Andrew Conry-Murray has written a good article in InformationWeek about the integration of collaboration software with enterprise content management. The article is titled, A New Approach To Collaboration And Enterprise Content Management. The article focuses specifically on Microsoft's Sharepoint and Alfresco's Share being utilized with or sometimes replacing the traditional ECM products.
ECM products like Documentum have come a long way from their origins moving certain content through specific business processes, such as loan origination or check processing. This is still their primary role, but ECM vendors are broadening their scope to help companies manage new content types and encourage collaboration. Where does that leave your choices?
Companies will always have a mishmash of content repositories to deal with, so it makes sense to build a software layer that can reach into all them to apply uniform policies
I have only one complaint about the article, the article is poorly titled. The process and workflows being described are not a new approach for enterprises, but rather an ongoing approach for bringing collaboration tools into an enterprise's content management system.

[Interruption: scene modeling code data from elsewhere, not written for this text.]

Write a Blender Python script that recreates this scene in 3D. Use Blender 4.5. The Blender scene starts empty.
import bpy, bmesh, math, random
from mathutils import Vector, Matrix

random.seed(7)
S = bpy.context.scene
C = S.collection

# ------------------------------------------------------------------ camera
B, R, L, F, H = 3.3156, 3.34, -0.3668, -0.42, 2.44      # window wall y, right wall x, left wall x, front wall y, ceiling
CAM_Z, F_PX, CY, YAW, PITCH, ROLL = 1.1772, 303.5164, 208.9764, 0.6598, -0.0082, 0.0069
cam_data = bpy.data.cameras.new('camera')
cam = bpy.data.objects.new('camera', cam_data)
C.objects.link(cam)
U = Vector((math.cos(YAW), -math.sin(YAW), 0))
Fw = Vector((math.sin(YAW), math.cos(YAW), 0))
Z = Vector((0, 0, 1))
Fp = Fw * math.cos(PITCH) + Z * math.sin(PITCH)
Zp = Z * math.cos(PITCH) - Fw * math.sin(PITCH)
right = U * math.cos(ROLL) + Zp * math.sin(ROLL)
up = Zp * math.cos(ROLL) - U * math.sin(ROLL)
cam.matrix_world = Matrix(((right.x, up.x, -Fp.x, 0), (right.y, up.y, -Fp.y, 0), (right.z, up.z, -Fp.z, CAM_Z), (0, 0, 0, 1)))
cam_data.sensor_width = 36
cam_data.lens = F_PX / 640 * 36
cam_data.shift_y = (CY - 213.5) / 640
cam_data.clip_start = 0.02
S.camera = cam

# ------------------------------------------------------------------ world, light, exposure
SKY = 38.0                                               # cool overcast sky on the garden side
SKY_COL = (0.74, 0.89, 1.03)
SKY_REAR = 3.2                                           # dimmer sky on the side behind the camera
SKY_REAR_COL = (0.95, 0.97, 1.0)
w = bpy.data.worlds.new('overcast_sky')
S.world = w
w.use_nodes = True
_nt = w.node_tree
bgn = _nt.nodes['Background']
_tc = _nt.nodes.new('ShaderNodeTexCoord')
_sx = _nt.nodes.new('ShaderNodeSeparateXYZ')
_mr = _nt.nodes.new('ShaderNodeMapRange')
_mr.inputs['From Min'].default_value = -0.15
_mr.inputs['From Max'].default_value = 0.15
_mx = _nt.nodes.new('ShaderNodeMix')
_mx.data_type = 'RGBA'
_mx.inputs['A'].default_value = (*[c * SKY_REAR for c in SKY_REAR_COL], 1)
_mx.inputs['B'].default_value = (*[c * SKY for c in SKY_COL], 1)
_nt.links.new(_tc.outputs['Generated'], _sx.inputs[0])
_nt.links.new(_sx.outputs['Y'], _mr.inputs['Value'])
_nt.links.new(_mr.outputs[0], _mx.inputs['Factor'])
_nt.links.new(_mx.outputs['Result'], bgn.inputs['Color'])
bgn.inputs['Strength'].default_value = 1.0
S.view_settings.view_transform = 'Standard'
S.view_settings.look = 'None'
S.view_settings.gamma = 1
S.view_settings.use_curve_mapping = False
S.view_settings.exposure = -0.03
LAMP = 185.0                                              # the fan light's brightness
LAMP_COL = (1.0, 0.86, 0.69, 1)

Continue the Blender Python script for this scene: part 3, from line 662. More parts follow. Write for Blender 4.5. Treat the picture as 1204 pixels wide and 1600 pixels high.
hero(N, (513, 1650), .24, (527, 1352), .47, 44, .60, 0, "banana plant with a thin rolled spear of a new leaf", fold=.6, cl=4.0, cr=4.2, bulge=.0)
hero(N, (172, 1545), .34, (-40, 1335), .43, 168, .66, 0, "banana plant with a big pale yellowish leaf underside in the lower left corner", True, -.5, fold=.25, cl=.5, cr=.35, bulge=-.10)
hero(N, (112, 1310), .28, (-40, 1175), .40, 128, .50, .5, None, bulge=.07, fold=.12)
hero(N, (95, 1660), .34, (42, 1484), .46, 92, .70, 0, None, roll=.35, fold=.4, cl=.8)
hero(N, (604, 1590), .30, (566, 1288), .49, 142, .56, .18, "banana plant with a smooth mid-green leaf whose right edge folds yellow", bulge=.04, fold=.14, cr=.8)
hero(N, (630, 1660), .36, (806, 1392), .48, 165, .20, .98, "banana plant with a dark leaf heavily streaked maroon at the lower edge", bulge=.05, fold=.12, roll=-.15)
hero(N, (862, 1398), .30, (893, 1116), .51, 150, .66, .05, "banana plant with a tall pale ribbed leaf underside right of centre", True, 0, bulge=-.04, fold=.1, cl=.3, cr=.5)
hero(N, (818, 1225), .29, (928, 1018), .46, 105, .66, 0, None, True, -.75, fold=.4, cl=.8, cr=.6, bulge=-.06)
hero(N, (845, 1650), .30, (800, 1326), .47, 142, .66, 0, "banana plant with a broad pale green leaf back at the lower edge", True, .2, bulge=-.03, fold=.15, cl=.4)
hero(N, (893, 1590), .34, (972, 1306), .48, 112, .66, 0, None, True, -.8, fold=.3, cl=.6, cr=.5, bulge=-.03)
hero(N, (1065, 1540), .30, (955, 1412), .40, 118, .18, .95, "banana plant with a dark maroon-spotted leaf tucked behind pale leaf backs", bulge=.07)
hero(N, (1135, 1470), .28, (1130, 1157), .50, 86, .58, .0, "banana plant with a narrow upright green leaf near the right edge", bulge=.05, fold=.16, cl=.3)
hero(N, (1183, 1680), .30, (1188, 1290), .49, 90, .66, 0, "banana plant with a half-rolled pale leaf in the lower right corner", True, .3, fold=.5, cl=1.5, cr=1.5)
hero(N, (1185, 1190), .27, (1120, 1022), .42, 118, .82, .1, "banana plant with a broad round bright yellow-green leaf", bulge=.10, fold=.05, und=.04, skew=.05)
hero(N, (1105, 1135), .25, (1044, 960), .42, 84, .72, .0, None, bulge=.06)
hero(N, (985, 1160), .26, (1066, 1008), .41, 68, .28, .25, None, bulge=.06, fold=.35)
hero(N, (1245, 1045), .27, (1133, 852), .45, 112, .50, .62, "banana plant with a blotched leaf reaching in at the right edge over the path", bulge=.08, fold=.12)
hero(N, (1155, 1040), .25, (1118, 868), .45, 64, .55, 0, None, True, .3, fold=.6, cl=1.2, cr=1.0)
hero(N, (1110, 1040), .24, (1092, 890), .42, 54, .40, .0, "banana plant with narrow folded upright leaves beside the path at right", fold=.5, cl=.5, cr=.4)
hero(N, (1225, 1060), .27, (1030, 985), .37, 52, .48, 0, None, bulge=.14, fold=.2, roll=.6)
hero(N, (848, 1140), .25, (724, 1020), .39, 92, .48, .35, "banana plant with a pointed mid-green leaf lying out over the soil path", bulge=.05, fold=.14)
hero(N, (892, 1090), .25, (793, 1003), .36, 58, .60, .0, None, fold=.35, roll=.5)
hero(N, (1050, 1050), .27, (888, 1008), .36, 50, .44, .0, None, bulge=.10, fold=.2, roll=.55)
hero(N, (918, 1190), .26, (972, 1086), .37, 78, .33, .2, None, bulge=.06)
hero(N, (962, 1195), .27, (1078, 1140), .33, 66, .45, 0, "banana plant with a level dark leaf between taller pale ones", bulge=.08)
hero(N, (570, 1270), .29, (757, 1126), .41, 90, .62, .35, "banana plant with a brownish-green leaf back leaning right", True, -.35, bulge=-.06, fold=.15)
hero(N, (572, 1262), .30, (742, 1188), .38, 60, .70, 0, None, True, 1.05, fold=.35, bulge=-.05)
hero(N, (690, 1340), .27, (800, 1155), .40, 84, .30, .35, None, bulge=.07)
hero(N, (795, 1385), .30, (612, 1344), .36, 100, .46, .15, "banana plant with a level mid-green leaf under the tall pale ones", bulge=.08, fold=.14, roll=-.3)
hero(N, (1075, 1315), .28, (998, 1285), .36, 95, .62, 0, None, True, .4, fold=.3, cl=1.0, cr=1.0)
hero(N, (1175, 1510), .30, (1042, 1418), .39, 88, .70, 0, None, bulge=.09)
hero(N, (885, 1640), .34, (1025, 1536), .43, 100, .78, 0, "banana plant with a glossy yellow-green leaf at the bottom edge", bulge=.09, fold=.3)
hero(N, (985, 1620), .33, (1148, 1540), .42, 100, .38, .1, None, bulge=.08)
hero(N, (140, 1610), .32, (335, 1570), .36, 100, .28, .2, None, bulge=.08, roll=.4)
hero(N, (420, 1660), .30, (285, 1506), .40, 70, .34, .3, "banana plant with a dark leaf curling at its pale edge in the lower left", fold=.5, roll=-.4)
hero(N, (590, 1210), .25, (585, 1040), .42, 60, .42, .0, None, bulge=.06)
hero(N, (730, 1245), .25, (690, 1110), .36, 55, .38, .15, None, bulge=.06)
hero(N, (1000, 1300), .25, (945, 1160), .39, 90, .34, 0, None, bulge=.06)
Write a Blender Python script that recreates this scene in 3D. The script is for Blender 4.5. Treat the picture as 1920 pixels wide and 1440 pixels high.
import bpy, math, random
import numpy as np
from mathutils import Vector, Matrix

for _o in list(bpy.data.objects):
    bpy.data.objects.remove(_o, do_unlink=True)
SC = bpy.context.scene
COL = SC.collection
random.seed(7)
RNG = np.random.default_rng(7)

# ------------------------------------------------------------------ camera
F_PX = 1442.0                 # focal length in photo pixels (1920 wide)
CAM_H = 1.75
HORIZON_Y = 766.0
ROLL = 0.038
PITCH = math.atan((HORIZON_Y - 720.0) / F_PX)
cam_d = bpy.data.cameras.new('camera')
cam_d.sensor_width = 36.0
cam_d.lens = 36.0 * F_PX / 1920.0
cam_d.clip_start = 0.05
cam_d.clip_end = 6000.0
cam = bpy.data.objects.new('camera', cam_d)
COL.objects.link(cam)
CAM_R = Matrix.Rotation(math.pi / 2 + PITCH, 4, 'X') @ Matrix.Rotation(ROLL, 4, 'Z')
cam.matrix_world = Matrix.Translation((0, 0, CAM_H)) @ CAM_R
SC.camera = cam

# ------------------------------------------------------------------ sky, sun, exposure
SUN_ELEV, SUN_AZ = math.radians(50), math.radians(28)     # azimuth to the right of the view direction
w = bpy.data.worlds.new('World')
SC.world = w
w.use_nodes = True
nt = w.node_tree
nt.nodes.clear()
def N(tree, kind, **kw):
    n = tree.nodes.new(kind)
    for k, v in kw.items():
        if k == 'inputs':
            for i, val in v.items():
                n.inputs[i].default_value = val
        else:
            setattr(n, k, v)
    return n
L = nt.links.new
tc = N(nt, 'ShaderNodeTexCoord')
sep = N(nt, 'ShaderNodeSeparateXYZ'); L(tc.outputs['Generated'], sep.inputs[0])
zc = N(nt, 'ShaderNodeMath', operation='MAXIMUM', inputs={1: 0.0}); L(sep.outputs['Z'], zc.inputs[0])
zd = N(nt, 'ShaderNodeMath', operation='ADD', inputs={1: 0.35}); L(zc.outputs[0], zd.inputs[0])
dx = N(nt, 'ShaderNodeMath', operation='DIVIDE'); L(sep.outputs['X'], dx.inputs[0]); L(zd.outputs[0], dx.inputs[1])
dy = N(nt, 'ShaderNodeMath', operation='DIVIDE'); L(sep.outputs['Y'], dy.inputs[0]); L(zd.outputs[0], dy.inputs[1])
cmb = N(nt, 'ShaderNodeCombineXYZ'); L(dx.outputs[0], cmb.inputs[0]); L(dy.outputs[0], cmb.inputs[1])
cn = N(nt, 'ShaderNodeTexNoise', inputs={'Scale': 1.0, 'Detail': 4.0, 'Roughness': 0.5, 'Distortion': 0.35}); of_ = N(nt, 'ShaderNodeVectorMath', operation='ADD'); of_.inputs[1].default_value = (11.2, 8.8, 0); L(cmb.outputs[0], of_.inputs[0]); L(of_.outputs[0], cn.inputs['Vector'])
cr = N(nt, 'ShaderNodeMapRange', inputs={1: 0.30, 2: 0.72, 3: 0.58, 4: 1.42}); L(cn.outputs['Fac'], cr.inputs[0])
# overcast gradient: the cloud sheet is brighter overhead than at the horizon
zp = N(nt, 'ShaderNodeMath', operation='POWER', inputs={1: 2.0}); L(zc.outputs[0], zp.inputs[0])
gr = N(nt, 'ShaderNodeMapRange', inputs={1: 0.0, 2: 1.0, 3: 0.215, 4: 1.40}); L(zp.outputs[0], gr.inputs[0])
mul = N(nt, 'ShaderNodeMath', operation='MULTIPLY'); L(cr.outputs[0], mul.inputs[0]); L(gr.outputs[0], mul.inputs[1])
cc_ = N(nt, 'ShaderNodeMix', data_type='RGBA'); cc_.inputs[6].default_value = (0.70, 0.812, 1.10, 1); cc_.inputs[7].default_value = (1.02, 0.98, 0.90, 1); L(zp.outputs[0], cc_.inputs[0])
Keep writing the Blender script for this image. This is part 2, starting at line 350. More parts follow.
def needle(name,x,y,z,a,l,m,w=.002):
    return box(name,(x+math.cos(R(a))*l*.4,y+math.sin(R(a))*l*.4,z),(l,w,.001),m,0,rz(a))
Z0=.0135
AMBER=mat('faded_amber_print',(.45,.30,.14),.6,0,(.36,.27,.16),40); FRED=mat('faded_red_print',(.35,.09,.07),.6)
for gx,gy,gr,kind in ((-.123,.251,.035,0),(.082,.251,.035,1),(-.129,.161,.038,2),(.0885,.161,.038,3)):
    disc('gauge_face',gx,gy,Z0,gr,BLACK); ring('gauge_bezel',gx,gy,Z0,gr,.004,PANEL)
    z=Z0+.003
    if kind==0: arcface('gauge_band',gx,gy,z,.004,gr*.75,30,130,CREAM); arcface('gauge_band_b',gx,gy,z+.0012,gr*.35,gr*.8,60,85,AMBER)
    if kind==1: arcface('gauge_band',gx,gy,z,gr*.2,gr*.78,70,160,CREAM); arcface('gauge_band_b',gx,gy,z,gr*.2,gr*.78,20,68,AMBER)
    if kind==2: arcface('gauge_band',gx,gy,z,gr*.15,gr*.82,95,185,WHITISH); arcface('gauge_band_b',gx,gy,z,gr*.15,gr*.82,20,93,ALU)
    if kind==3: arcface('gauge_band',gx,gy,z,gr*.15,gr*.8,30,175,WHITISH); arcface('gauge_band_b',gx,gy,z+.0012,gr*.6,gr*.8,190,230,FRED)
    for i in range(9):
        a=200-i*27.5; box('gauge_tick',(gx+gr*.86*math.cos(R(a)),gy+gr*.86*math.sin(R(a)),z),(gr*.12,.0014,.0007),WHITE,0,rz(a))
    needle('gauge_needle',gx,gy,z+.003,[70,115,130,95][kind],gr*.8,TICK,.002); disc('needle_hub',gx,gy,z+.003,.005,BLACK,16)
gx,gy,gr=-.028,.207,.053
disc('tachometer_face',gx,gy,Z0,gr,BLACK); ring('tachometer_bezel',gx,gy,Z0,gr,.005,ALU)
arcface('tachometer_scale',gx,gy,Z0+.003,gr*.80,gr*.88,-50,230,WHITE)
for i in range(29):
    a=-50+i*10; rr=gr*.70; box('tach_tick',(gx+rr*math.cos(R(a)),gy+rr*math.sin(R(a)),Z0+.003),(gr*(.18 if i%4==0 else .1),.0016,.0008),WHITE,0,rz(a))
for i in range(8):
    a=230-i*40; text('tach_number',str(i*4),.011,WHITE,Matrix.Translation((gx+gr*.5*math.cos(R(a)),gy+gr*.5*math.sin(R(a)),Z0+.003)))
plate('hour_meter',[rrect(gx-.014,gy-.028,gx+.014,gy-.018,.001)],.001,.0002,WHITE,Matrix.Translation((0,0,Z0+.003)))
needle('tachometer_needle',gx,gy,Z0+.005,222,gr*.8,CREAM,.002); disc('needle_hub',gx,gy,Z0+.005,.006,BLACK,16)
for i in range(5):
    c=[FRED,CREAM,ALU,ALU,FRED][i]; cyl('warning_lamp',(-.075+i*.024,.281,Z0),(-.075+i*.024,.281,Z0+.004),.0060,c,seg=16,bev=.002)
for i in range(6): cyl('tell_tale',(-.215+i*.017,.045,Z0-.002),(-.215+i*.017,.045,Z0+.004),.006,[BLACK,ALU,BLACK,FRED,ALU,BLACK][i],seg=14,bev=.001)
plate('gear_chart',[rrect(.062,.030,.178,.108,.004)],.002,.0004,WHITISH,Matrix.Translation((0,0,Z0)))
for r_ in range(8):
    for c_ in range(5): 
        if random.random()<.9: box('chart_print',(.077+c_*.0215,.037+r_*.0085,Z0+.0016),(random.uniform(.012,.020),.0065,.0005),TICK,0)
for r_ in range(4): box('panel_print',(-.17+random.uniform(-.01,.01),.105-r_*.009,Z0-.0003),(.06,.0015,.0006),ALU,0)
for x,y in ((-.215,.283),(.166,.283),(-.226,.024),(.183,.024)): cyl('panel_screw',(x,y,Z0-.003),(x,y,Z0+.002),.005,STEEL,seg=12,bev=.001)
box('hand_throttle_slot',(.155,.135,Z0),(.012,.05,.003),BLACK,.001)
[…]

Many of us had originally thought that bringing Enterprise 2.0 into our organizations would be as easy as installing software on the server. What we're finding is that for many of our workers, collaboration of content within an organization sometimes requires signficant changes to our business culture. New ideas and new approaches are always welcomed. However if you really want to see true collaboration in the enterprise, it is not always new approaches that are needed but a recommitment to the Enterprise 2.0 projects you started months ago.